Taking it from the birds
By Erma M. Cuizon
Sun.Star Cebu
August 6, 2011
CONCERN about nature and our world goes back before Christ.
Like in the Middle East in what Arabs called the Arab Agricultural Revolution in the 8th century, there was concern. Up to the modern times, there was the Great Smog in 1952 that affected London and killed 4,000 people, there was concern.
So now, how come it has taken us so long to do something about our environment? Do we need more natural disasters for us to worry (or do something) about our abuse of the ecosystem, asks one environmentalist.
Nilo Arribas, Jr. is a member of a group called Wild Birds Club of the Philippines who helps neighbors and the public realize the range of our environmental problem, from the point of view of birds.
He grew up in a small city in Mindanao as a boy who expected his parents to give him caged birds as gifts to make him happy.

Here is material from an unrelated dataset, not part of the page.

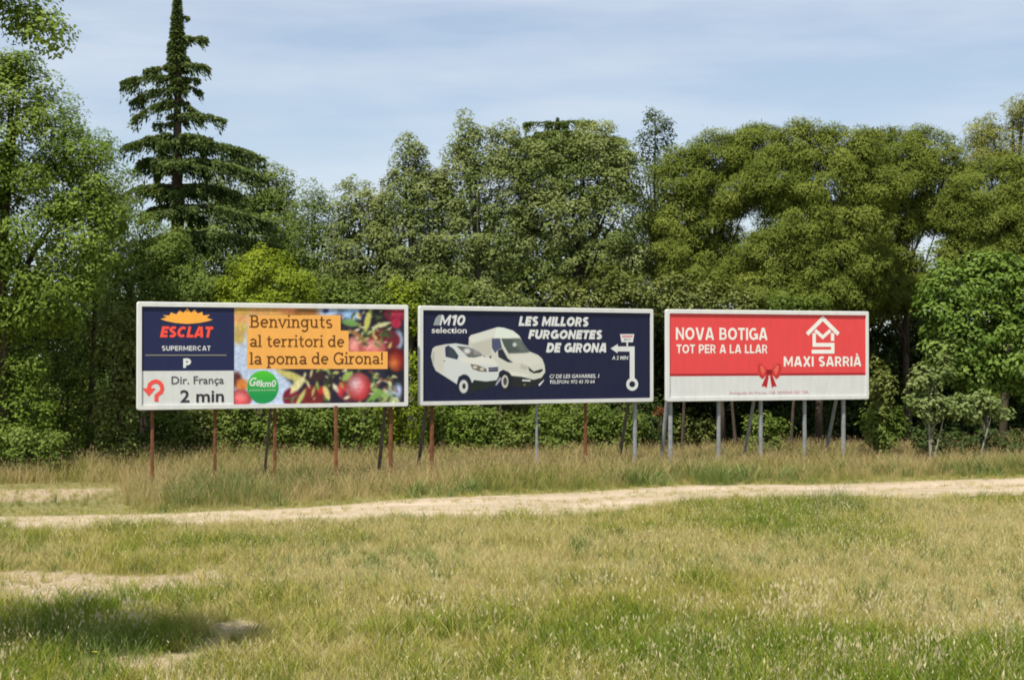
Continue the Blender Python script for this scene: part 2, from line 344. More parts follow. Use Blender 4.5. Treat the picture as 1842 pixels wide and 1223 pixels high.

As a boy, he never realized that the alimokon (brown fruit dove) inside the cage was unhappy. As with other birds, a caged one would have just the right colors, it jumped or flew gracefully in its wild life, it was a living toy for a small boy, or it was a friend for him, but a trapped friend. Then Arribas would later realize the bird was unhappy in his trap of a cage.
Arribas is a member of the wild birds club, which started as a small group of friends in Manila who’d come together for coffee along Roxas Blvd. to watch birds fly by for an hour or more. Then the club organized guided bird tours to the mudflats, like where the Mall of Asia is now, like in places where the sea and river meet, or mangrove areas.
But why care about birds?
In a world without birds, who’d eat insect pests and weed seeds? Some birds are scavengers, helpful in the problems of basura in the city. They also help pollinate flowers and other plants, moving seeds from one place to another and propagating trees in their own way, away from the mother tree, flushing the natural surroundings over and over again into lush growths of greens.

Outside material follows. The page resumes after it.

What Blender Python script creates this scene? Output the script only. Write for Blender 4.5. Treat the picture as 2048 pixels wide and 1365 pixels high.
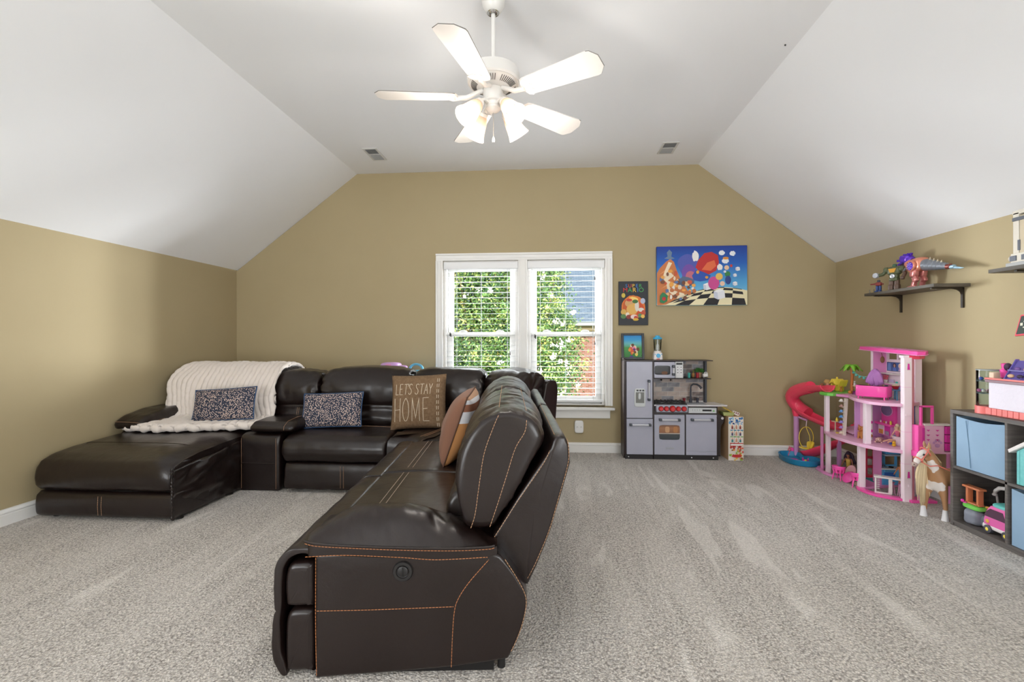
import bpy, bmesh, math, random
from mathutils import Vector, Matrix, noise
PI = math.pi
for o in list(bpy.data.objects): bpy.data.objects.remove(o)
S = bpy.context.scene
COL = S.collection
V = Vector

# ------------------------------------------------------------ camera, world, sun, large lights, exposure
cd = bpy.data.cameras.new('camera'); cam = bpy.data.objects.new('camera', cd); COL.objects.link(cam)
cd.sensor_width = 36; cd.lens = 957.3133/2048*36
cd.shift_x = -12.29/2048; cd.shift_y = -2.42/2048
cd.clip_start = .05; cd.clip_end = 200
cam.matrix_world = Matrix.Translation((0, 0, 1.2)) @ Matrix.Rotation(.075, 4, 'Z') @ Matrix.Rotation(PI/2, 4, 'X') @ Matrix.Rotation(-.0017, 4, 'Z')
S.camera = cam
S.view_settings.view_transform = 'Standard'
S.view_settings.look = 'None'
S.view_settings.gamma = 1
S.view_settings.use_curve_mapping = False
S.view_settings.exposure = 0.42

def nodes_of(idb):
    idb.use_nodes = True
    nt = idb.node_tree; nt.nodes.clear()
    return nt, nt.nodes, nt.links

W = bpy.data.worlds.new('sky'); S.world = W
nt, N, L = nodes_of(W)
out = N.new('ShaderNodeOutputWorld'); bg = N.new('ShaderNodeBackground')
bg.inputs['Color'].default_value = (.72, .85, 1, 1); bg.inputs['Strength'].default_value = .75
L.new(bg.outputs[0], out.inputs[0])

def light(name, kind, loc, energy, color=(1, 1, 1), size=1, size_y=None, target=None, angle=None):
    d = bpy.data.lights.new(name, kind); d.energy = energy; d.color = color
    if kind == 'AREA':
        d.shape = 'RECTANGLE'; d.size = size; d.size_y = size_y or size
    elif kind == 'SUN': d.angle = angle
    else: d.shadow_soft_size = size
    o = bpy.data.objects.new(name, d); COL.objects.link(o); o.location = loc
    if target is not None:
        o.rotation_euler = (V(target)-V(loc)).to_track_quat('-Z', 'Y').to_euler()
    return o

light('sun', 'SUN', (0, -10, 20), 2.4, (1, .95, .88), target=(6, 15, 0), angle=.02)
# open sky to both sides of the window, outside the house
light('sky_light_west', 'AREA', (-4.4, 6.75, 1.35), 1700, (.92, .96, 1), 3.2, 1.7, target=(-.3, 5.1, 1.2))
light('sky_light_east', 'AREA', (3.7, 6.75, 1.35), 1700, (.92, .96, 1), 3.2, 1.7, target=(-.4, 5.1, 1.2))
light('sky_light_high', 'AREA', (-.3, 7.3, 3.7), 450, (.92, .96, 1), 5.0, 1.7, target=(-.3, 5.1, 1.3))
# added fill lamps behind the camera; the wall there has no opening
light('rear_fill_left', 'AREA', (-2.3, -1.9, 1.35), 118, (.92, .96, 1), 2.2, 2.2, target=(1.6, 3.0, 4.4))
light('rear_fill_right', 'AREA', (1.7, -1.9, 1.35), 118, (.92, .96, 1), 2.2, 2.2, target=(-2.2, 3.0, 4.4))

# ------------------------------------------------------------ materials
def lin(c):
    c = c/255
    return c/12.92 if c <= .04045 else ((c+.055)/1.055)**2.4
def rgb(c): return (lin(c[0]), lin(c[1]), lin(c[2]), 1)
MATS = {}
def mat(name, col, rough=.5, metal=0, spec=.5, var=None, bump=None, coat=0, emit=None, trans=0, sheen=0, alpha=None, stretch=None):
    """col sRGB 0-255; var (scale, second colour, lo, hi); bump list of (scale, strength, distance)"""
    if name in MATS: return MATS[name]
    m = bpy.data.materials.new(name); MATS[name] = m
    nt, N, L = nodes_of(m)
    out = N.new('ShaderNodeOutputMaterial'); b = N.new('ShaderNodeBsdfPrincipled')
    L.new(b.outputs[0], out.inputs[0])
    b.inputs['Base Color'].default_value = rgb(col); b.inputs['Roughness'].default_value = rough
    b.inputs['Metallic'].default_value = metal; b.inputs['Specular IOR Level'].default_value = spec
    b.inputs['Coat Weight'].default_value = coat; b.inputs['Transmission Weight'].default_value = trans
    b.inputs['Sheen Weight'].default_value = sheen
    m.diffuse_color = rgb(col)
    tc = None
    if var or bump:
        tc = N.new('ShaderNodeTexCoord').outputs['Object']
        if stretch:
            mp = N.new('ShaderNodeMapping'); mp.inputs['Scale'].default_value = stretch
            L.new(tc, mp.inputs[0]); tc = mp.outputs[0]
    if var:
        n = N.new('ShaderNodeTexNoise'); n.inputs['Scale'].default_value = var[0]; n.inputs['Detail'].default_value = 5
        L.new(tc, n.inputs['Vector'])
        r = N.new('ShaderNodeMapRange'); r.inputs[1].default_value = var[2]; r.inputs[2].default_value = var[3]
        L.new(n.outputs[0], r.inputs[0])
        mx = N.new('ShaderNodeMix'); mx.data_type = 'RGBA'
        mx.inputs[6].default_value = rgb(col); mx.inputs[7].default_value = rgb(var[1])
        L.new(r.outputs[0], mx.inputs[0]); L.new(mx.outputs[2], b.inputs['Base Color'])
    prev = None
    for sc, st, di in (bump or []):
        n = N.new('ShaderNodeTexNoise'); n.inputs['Scale'].default_value = sc; n.inputs['Detail'].default_value = 4
        L.new(tc, n.inputs['Vector'])
        bp = N.new('ShaderNodeBump'); bp.inputs['Strength'].default_value = st; bp.inputs['Distance'].default_value = di
        L.new(n.outputs[0], bp.inputs['Height'])
        if prev: L.new(prev.outputs[0], bp.inputs['Normal'])
        prev = bp
    if prev: L.new(prev.outputs[0], b.inputs['Normal'])
    if emit: b.inputs['Emission Color'].default_value = rgb(emit[0]); b.inputs['Emission Strength'].default_value = emit[1]
    return m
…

And they give us food, of course, like the chickens and ducks.
But the most interesting thing about birds is the story of bird migrants, which travel across the world annually like you haven’t done, not even on a plane, to cross from the cold countries in the northern hemisphere during winter, to Japan, passing by (to stay a few weeks or a month, or more months) the Olango Island Wildlife Sanctuary in Mactan, Cebu.
A photo exhibit put up last July at SM Cebu was probably one of its kind; an exhibit of migratory bird photos photographed by bird lovers. It opened with words from poet Simeon Dumdum, Jr., author of “If I Write You This Poem, Will You Let It Fly,” which is a book of poems on 129 kinds of birds in our life.
The exhibit was undertaken by the Philippine Business for Social Progress, MDR Microware Sales Inc., SM City Cebu, Pacific Online Systems, Ramon Aboitiz Foundation Inc. and the Wild Bird Club of the Philippines.
Has your grandma seen a photo exhibit of birds with bird-loving amateur photographers as participants? Not photos of tamsi (sun bird) nor goryon (sparrow) but Chinese egrets, Asiatic dowitchers, plovers, sandpipers and others of the world-traveling kind. The migratory birds come once a year to refuel and stay away from the winter and keep warm in Olango Island until it is time to go back to their nesting grounds in China, Siberia, or Alaska.
And again, the thought is simple. You could let it hit you as easily as the tamsi hums, as the sayaw dances, or the manatad swoops. God gave us his creation for us to take care of it and we get what we deserve if we don’t.
So now, shouldn’t we take it from the birds?